## GIVEN RECORDS
(begin)
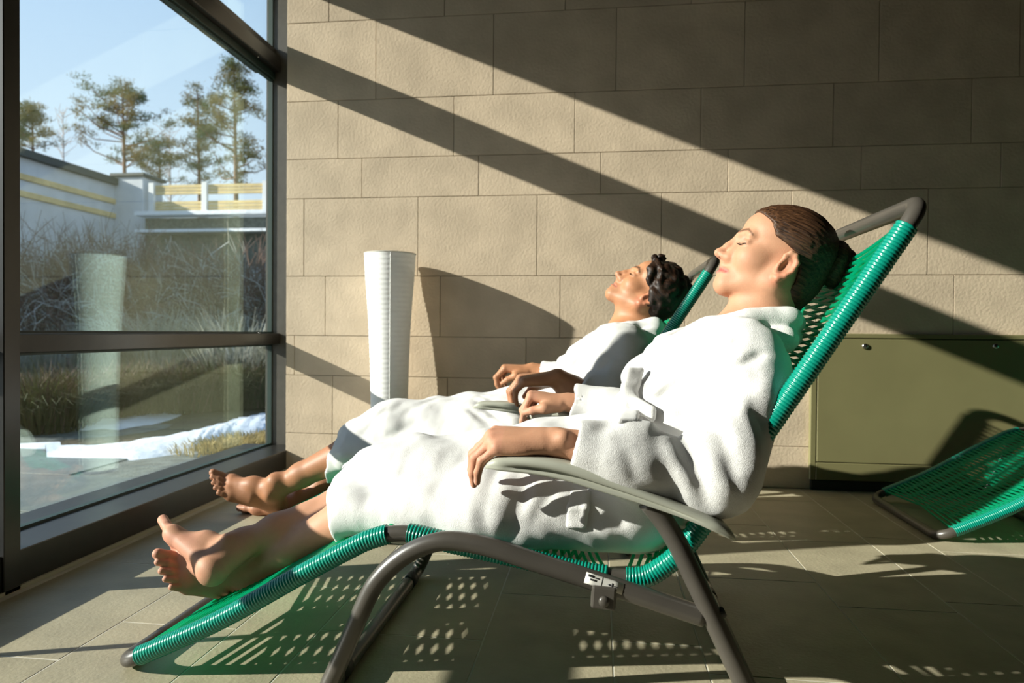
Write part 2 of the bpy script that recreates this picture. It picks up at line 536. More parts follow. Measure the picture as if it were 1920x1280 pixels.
def fn(f, op='i', k=0.004, lo=(-9, -9, -9), hi=(9, 9, 9)):
    return Prim('fn', f, None, op, k, np.array(lo, float), np.array(hi, float))

def chain(pts, rad, k=0.01, op='u'):
    return [rc(pts[i], pts[i + 1], rad[i], rad[i + 1], k, op) for i in range(len(pts) - 1)]

def peval(p, X):
    if p.kind == 'rc':
        a, b = p.a; ra, rb = p.b
        ab = (b - a).astype(F32); L = float(ab @ ab)
        pa = X - a.astype(F32)
        t = np.clip((pa @ ab) / F32(L), 0, 1)
        d = pa - t[:, None] * ab
        return np.sqrt((d * d).sum(1)) - (F32(ra) + t * F32(rb - ra))
    if p.kind == 'ell':
        c, R = p.a
        q = (X - c.astype(F32)) @ R.astype(F32)
        q1 = q / p.b.astype(F32); q2 = q1 / p.b.astype(F32)
        k0 = np.sqrt((q1 * q1).sum(1)); k1 = np.sqrt((q2 * q2).sum(1)) + F32(1e-6)
        return k0 * (k0 - 1) / k1
    if p.kind == 'half':
        return (X - p.a.astype(F32)) @ p.b.astype(F32)
    return p.a(X).astype(F32)

def fold(prims, X):
    d = np.full(len(X), 0.3, F32)
    for p in prims:
        e = peval(p, X); k = F32(p.k)
        if p.op == 'u':
            h = np.maximum(k - np.abs(d - e), 0) / k
            d = np.minimum(d, e) - h * h * k * F32(0.25)
        else:
            if p.op == 's': e = -e
            h = np.maximum(k - np.abs(d - e), 0) / k
            d = np.maximum(d, e) + h * h * k * F32(0.25)
    return d

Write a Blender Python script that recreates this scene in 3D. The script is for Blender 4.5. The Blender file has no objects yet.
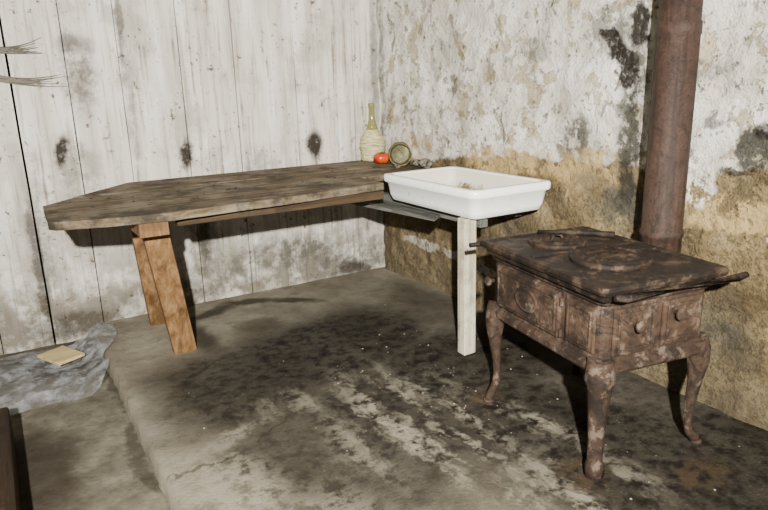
import bpy, bmesh, math, random
from mathutils import Vector, Matrix, noise
random.seed(7)
# ------------------------------------------------------------------ helpers
def c3(r,g,b):
    def l(v):
        v/=255.0
        return v/12.92 if v<=0.04045 else ((v+0.055)/1.055)**2.4
    q=[l(r),l(g),l(b)]
    m=0.3*q[0]+0.55*q[1]+0.15*q[2]
    k=(m**0.38) if m>0 else 1      # deepen the darks
    q=[max(0.0015,(m+(x-m)*1.18)*k) for x in q]
    return (min(q[0],.92),min(q[1],.92),min(q[2],.92),1.0)
COL=bpy.context.scene.collection
def link(o,parent=None):
    COL.objects.link(o)
    if parent: o.parent=parent
    return o
class NT:
    def __init__(s,name,rough=0.8,spec=0.3,metal=0.0):
        s.m=bpy.data.materials.new(name); s.m.use_nodes=True
        s.t=s.m.node_tree; s.n=s.t.nodes; s.b=s.n['Principled BSDF']
        s.b.inputs['Roughness'].default_value=rough
        s.b.inputs['Specular IOR Level'].default_value=spec
        s.b.inputs['Metallic'].default_value=metal
        s.tc=s.n.new('ShaderNodeTexCoord'); s.v=s.tc.outputs['Object']
    def L(s,a,b): s.t.links.new(a,b)
    def setin(s,sock,v):
        if isinstance(v,bpy.types.NodeSocket): s.L(v,sock)
        else: sock.default_value=v
    def scale(s,vec,sc):
        m=s.n.new('ShaderNodeMapping'); m.inputs['Scale'].default_value=sc; s.L(vec,m.inputs['Vector']); return m.outputs[0]
    def noise(s,scale=5,detail=6,rough=0.6,vec=None,dist=0.0,col=False):
        n=s.n.new('ShaderNodeTexNoise'); n.inputs['Scale'].default_value=scale
        n.inputs['Detail'].default_value=detail; n.inputs['Roughness'].default_value=rough
        n.inputs['Distortion'].default_value=dist
        s.L(vec if vec else s.v,n.inputs['Vector']); return n.outputs['Color' if col else 0]
    def step(s,x,a,b,lo=0.0,hi=1.0):
        m=s.n.new('ShaderNodeMapRange'); m.interpolation_type='SMOOTHSTEP'
        s.setin(m.inputs['Value'],x)
        if a<b: m.inputs[1].default_value=a; m.inputs[2].default_value=b; m.inputs[3].default_value=lo; m.inputs[4].default_value=hi
        else: m.inputs[1].default_value=b; m.inputs[2].default_value=a; m.inputs[3].default_value=hi; m.inputs[4].default_value=lo
        return m.outputs[0]
    def math(s,op,a,b=0.0):
        m=s.n.new('ShaderNodeMath'); m.operation=op; s.setin(m.inputs[0],a); s.setin(m.inputs[1],b); return m.outputs[0]
    def mul(s,*a):
        r=a[0]
        for x in a[1:]: r=s.math('MULTIPLY',r,x)
        return r
    def mix(s,f,a,b,mode='MIX'):
        m=s.n.new('ShaderNodeMix'); m.data_type='RGBA'; m.blend_type=mode
        s.setin(m.inputs[0],f); s.setin(m.inputs[6],a); s.setin(m.inputs[7],b); return m.outputs[2]
    def ramp(s,f,stops):
        r=s.n.new('ShaderNodeValToRGB'); e=r.color_ramp.elements
        while len(e)<len(stops): e.new(0.5)
        for i,(p,c) in enumerate(stops): e[i].position=p; e[i].color=c
        s.L(f,r.inputs[0]); return r.outputs[0]
    def warp(s,amt,scale=4,detail=6):
        n=s.noise(scale,detail,0.65,col=True)
        a=s.n.new('ShaderNodeVectorMath'); a.operation='SUBTRACT'; s.L(n,a.inputs[0]); a.inputs[1].default_value=(.5,.5,.5)
        b=s.n.new('ShaderNodeVectorMath'); b.operation='SCALE'; s.L(a.outputs[0],b.inputs[0]); b.inputs['Scale'].default_value=amt
        c=s.n.new('ShaderNodeVectorMath'); c.operation='ADD'; s.L(s.v,c.inputs[0]); s.L(b.outputs[0],c.inputs[1]); return c.outputs[0]
    def blob(s,vec,c,r,rot=(0,0,0),soft=0.4):
        m=s.n.new('ShaderNodeMapping'); m.vector_type='TEXTURE'
        m.inputs['Location'].default_value=c; m.inputs['Scale'].default_value=r; m.inputs['Rotation'].default_value=rot
        s.L(vec,m.inputs['Vector'])
        l=s.n.new('ShaderNodeVectorMath'); l.operation='LENGTH'; s.L(m.outputs[0],l.inputs[0])
        return s.step(l.outputs['Value'],1+soft,max(0.0,1-soft))
    def blobs(s,vec,lst,soft=0.4):
        acc=None
        for it in lst:
            b=s.blob(vec,it[0],it[1],it[2] if len(it)>2 else (0,0,0),it[4] if len(it)>4 else soft)
            if len(it)>3: b=s.math('MULTIPLY',b,it[3])
            acc=b if acc is None else s.math('MAXIMUM',acc,b)
        return acc
    def sep(s,v=None):
        x=s.n.new('ShaderNodeSeparateXYZ'); s.L(v if v else s.v,x.inputs[0]); return x.outputs
    def color(s,c): s.setin(s.b.inputs['Base Color'],c)
    def bump(s,h,dist=0.01,strength=1.0):
        b=s.n.new('ShaderNodeBump'); b.inputs['Distance'].default_value=dist; b.inputs['Strength'].default_value=strength
        s.L(h,b.inputs['Height']); s.L(b.outputs[0],s.b.inputs['Normal'])
def mesh_obj(name,bm,mats,parent=None,smooth=False,bevel=0.0,seg=2,loc=None,recalc=True):
    if recalc: bmesh.ops.recalc_face_normals(bm,faces=bm.faces)
    me=bpy.data.meshes.new(name); bm.to_mesh(me); bm.free()
    if not isinstance(mats,(list,tuple)): mats=[mats]
    for m in mats: me.materials.append(m.m if isinstance(m,NT) else m)
    if smooth:
        for p in me.polygons: p.use_smooth=True
    o=bpy.data.objects.new(name,me); link(o,parent)
    if loc: o.location=loc
    if bevel>0:
        b=o.modifiers.new('bev','BEVEL'); b.width=bevel; b.segments=seg; b.limit_method='ANGLE'; b.angle_limit=math.radians(35)
    return o
def add_box(bm,lo,hi,mi=0):
    vs=[bm.verts.new((x,y,z)) for z in (lo[2],hi[2]) for x,y in ((lo[0],lo[1]),(hi[0],lo[1]),(hi[0],hi[1]),(lo[0],hi[1]))]
    for f in ((0,3,2,1),(4,5,6,7),(0,1,5,4),(1,2,6,5),(2,3,7,6),(3,0,4,7)):
        fc=bm.faces.new([vs[i] for i in f]); fc.material_index=mi
    return vs
def add_prism(bm,poly,z0,z1,mi=0):
    a=[bm.verts.new((x,y,z0)) for x,y in poly]; b=[bm.verts.new((x,y,z1)) for x,y in poly]
    fs=[bm.faces.new(a[::-1]),bm.faces.new(b)]
    n=len(poly)
    for i in range(n): fs.append(bm.faces.new((a[i],a[(i+1)%n],b[(i+1)%n],b[i])))
    for f in fs: f.material_index=mi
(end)
## OBJECTIVE
The images in the entries above should be left out; please reproduce exactly the lines from the first through the one containing "return [rc(pts[i], pts[i".

## TASK RESULT
Write part 2 of the bpy script that recreates this picture. It picks up at line 536. More parts follow. Measure the picture as if it were 1920x1280 pixels.
def fn(f, op='i', k=0.004, lo=(-9, -9, -9), hi=(9, 9, 9)):
    return Prim('fn', f, None, op, k, np.array(lo, float), np.array(hi, float))

def chain(pts, rad, k=0.01, op='u'):
    return [rc(pts[i], pts[i + 1], rad[i], rad[i + 1], k, op) for i in range(len(pts) - 1)]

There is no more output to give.